Cada família tem as suas competências para resolver as crises que momentaneamente lhe barram o caminho, mesmo que às vezes algumas delas necessitem de uma ajuda externa que as ajude a reencontrar o trilho perdido. Afinal, a família são pessoas, e como tal têm momentos felizes e outros nem tanto, de impasse ou dificuldade no seu desenvolvimento, e nestes momentos o que as salva é o amor: do outro e pelo outro.
Nascimento do primeiro filho
Antes do nascimento de uma criança, há um casal e uma relação entre dois adultos; depois passa a haver a relação conjugal e a relação de cada um dos cônjuges com o filho primogénito.
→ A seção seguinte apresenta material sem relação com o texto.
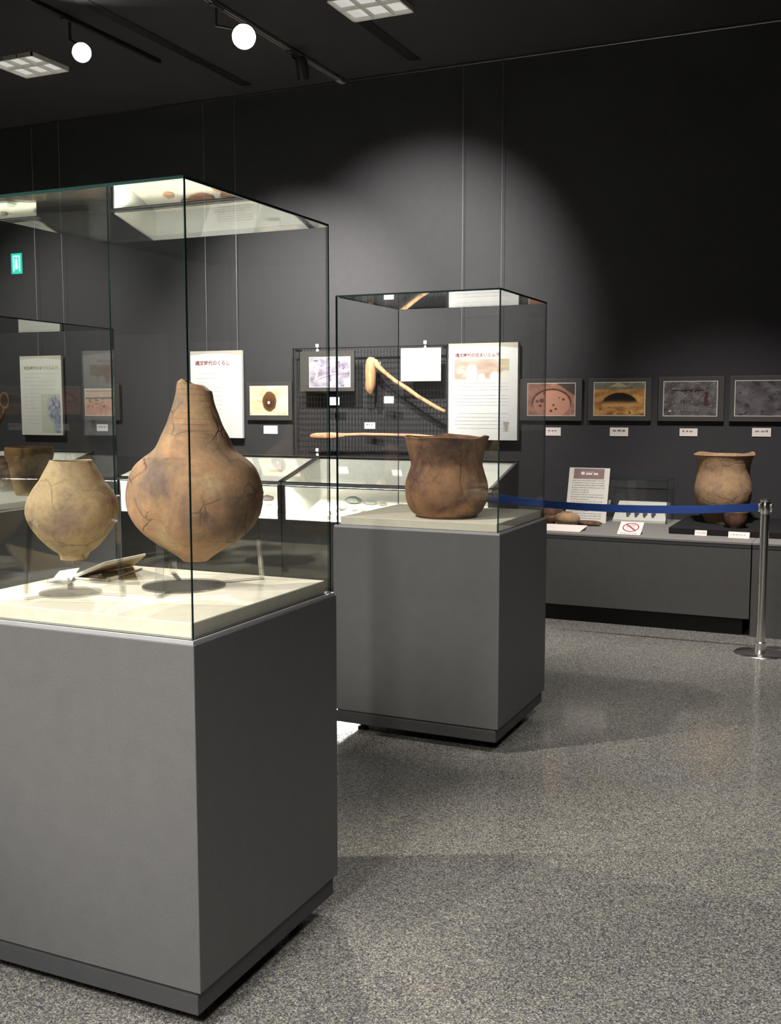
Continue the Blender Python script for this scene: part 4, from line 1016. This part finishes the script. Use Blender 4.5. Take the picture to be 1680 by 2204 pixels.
for i in range(n):
    a = i * 4; b = a + 4
    for k in range(4): fs.append((a + k, a + (k + 1) % 4, b + (k + 1) % 4, b + k))
o = Vector((x0, ps.y, .888)); mb.add([Vector(v) + Vector((0, ps.y, 0)) for v in vs], fs)
tag(mb.build('barrier_belt', M_BELT, smooth=True, loc=o, off=o), 'blue belt sagging between the two steel barrier posts', 'belt')

# ------------------------------------------------------------------ behind the photographer: seen only as reflections in the glass
def mirror(x, y, Ym, Yt):
    d = at(x, y, Y=Ym) - CAM; hit = CAM + d; k = (Yt - Ym) / (-d.y); return hit + Vector((d.x, -d.y, d.z)) * k
Ymir = C1[1] + .012
a = mirror(27, 546, Ymir, YF + .02); b = mirror(52, 590, Ymir, YF + .02)
xa, xb = sorted((a.x, b.x)); za, zb_ = sorted((a.z, b.z))
t = empty('exit_sign', (xa, YF + .02, za), 'green running-man exit sign seen reflected in the nearest case', 'exit sign')
w, h = xb - xa, zb_ - za
MB().bevbox((0, -.015, 0), (w, .03, h), .004).build('sign_box', M_BLKM, t)
MB().box((.004, .030, .004), (w - .004, .033, h - .004)).build('lit_face', emit('lit_green', (.0, .75, .50), 4.5), t)
f = MB(); e_ = emit('lit_white', (.6, 1, .95), 8)
for (x0, z0, x1, z1) in ((.2, .12, .26, .88), (.74, .12, .80, .88), (.2, .82, .8, .88), (.42, .5, .56, .7), (.4, .2, .47, .5), (.52, .25, .59, .5), (.46, .72, .54, .8)):
    f.box((w * x0, .033, h * z0), (w * x1, .035, h * z1))
f.build('running_figure', e_, t)
a = mirror(245, 722, Ymir, YF + .03); b = mirror(362, 985, Ymir, YF + .03)
xa, xb = sorted((a.x, b.x)); za, zb_ = sorted((a.z, b.z))
t = empty('wall_poster', (xa, YF + .002, za), 'large pale poster on the opposite wall, seen only as a faint reflection', 'poster')
MB().box((0, 0, 0), (xb - xa, .02, zb_ - za)).build('sheet', M_GREYC, t)
area('poster_fill', ((xa + xb) / 2, YF + 1.2, ZC - .1), (R(-35), 0, 0), 1.2, .3, 14)  # unseen lamp added to brighten the poster for its reflection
Dois adultos que têm, pela primeira vez, a “superior” função de pais.
Nasce o primeiro filho e com ele nasce esse novo grupo, ou sistema social, com regras e uma estrutura diferente das que existiam no casal. Onde, naturalmente, aparecem novos afetos e novas transações e novos desafios.
Os pais aprendem com este primeiro filho a ser pais. Na relação de casal havia (e continua a haver) uma relação entre dois adultos, com “poderes” iguais, mas agora, cada um dos dois adultos, o pai e a mãe, têm de construir uma relação com um ser humano em construção.
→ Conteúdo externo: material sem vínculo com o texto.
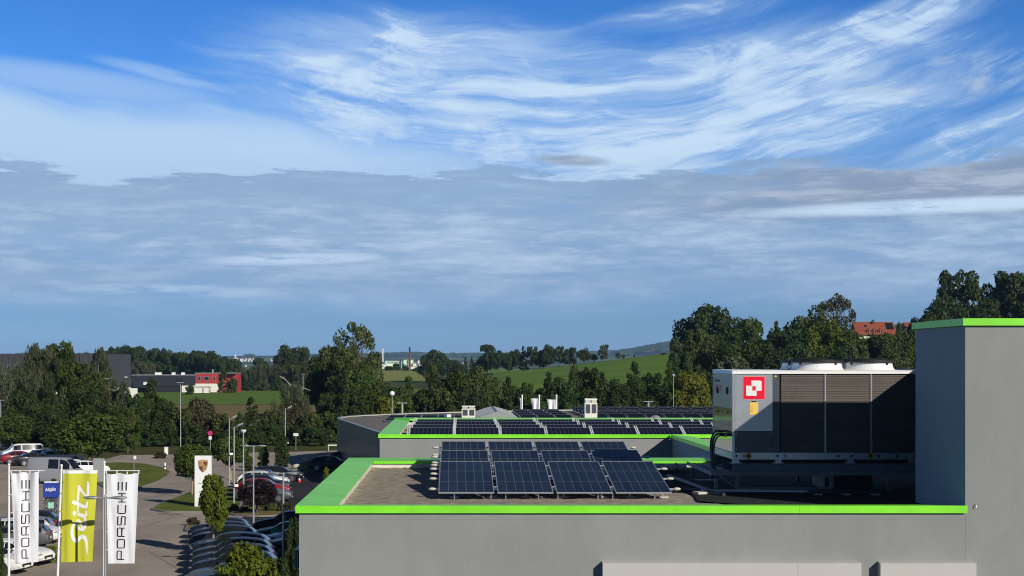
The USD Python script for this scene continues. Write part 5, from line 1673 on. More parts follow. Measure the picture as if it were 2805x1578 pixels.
# --- belt of trees behind the far road, left
BELT = [  # kind, leaf, x, top, width, distance
    ("willow", "greygreen", 15, 988, 90, 240), ("willow", "greygreen", 66, 984, 85, 246), ("birch", "greygreen", 95, 945, 62, 256), ("birch", "greygreen", 127, 951, 66, 252), ("tall", "mid", 149, 943, 55, 258),
    ("birch", "mid", 182, 948, 74, 247), ("tall", "mid", 218, 996, 84, 240), ("birch", "greygreen", 276, 956, 66, 251), ("bush", "brown", 318, 1062, 96, 238), ("tall", "dark", 262, 1010, 80, 262),
    ("round", "dark", 240, 1046, 110, 228), ("willow", "greygreen", 108, 1010, 90, 236), ("spruce", "dark", 140, 1020, 90, 232), ("round", "dark", 60, 1068, 110, 222), ("spruce", "dark", 415, 1034, 110, 232),
    ("tall", "dark", 372, 1080, 90, 224), ("birch", "greygreen", 338, 1046, 60, 236), ("round", "dark", 452, 1092, 90, 226), ("round", "mid", 30, 1122, 120, 205), ("round", "dark", 116, 1098, 130, 214), ("bush", "olive", 350, 1128, 100, 214),
    ("round", "mid", 320, 1098, 110, 219), ("bush", "dark", 398, 1150, 110, 212), ("bush", "dark", 300, 1170, 90, 210), ("bush", "dark", 450, 1165, 90, 212), ("bush", "dark", 60, 1175, 110, 212), ("bush", "dark", 140, 1165, 120, 211),
    ("bush", "brown", 545, 1082, 110, 240), ("bush", "olive", 500, 1112, 90, 226), ("bush", "brown", 560, 1118, 110, 222), ("bush", "olive", 612, 1128, 80, 220), ("bush", "dark", 530, 1160, 100, 214), ("bush", "dark", 596, 1172, 90, 213),
    ("spruce", "dark", 690, 1085, 92, 219), ("spruce", "dark", 655, 1128, 60, 216), ("bush", "olive", 752, 1118, 90, 226), ("bush", "brown", 800, 1112, 90, 228), ("bush", "olive", 846, 1122, 80, 224), ("bush", "mid", 892, 1120, 80, 226),
    ("bush", "dark", 745, 1158, 80, 214), ("bush", "dark", 812, 1160, 90, 214), ("bush", "dark", 868, 1165, 90, 213), ("round", "dark", 905, 1080, 70, 240), ("round", "dark", 945, 1062, 80, 235), ("bush", "mid", 925, 1130, 70, 222),
    ("bush", "dark", 690, 1165, 80, 213),
]
for k, (kd, lf, x, tp, w, D) in enumerate(BELT):
    nb = "spread before the dark warehouse" if x < 290 else "before the far meadow" if x < 640 else "behind the give-way sign and lamp posts"
    what = "tree" if kd != "bush" else "bush"
    plant(kd, lf, x, tp, w, D, f"{LEAFW[lf]} {WORDS[kd]} {what} {nb}", what, what, many=True)
plant("round", "mid", 240, 1115, 225, 172, "great broad green tree hanging over the white cars in the car park", variant=0, sq=0.92)
plant("tall", "mid", 350, 1118, 70, 196, "thin-stemmed green tree right of the great broad tree")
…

Nasce o primeiro filho e com ele nasce esse novo grupo, ou sistema social, com regras e uma estrutura diferente das que existiam no casal.
Entre o pai e a mãe dizemos que há uma relação horizontal, entre o pai e o filho e entre a mãe e o filho tem de haver uma relação vertical, isto é, onde o poder e a responsabilidade está no adulto, que tem de proteger, cuidar e educar o novo ser. Essa é a maior de todas as diferenças e dificuldades na assunção do novo e responsável papel de pai e de mãe: pela primeira vez estes adultos são responsáveis por um novo ser humano.
E se essa é uma elogiosa e prazenteira tarefa, também poderá gerar alguma ansiedade, porque tudo o que é novo e se faz pela primeira vez estranha-se e gera incertezas e dúvidas.
Educar uma criança
As experiências do passado, do que os novos pais foram enquanto filhos, irmãos, netos, sobrinhos… todos os anteriores papéis que desempenharam podem influenciá-los a estar mais confiantes (ou não) nas novas tarefas como pais. Mas se o passado de cada um é importante, o desafio é o tempo presente da relação deles, como casal, de se manterem cooperantes e complementares na nova tarefa de educar o filho. Sendo agora também pais, continuarem a viver-se como um casal.
O primogénito desfrutará, então, desse saudável ambiente conjugal e familiar: se for recebido de alma aberta e se tiver os olhos e o colo dos pais só para si, terá facilitado o seu desenvolvimento nas suas mais diversas dimensões (afetivo-cognitivo, físico-motor, social).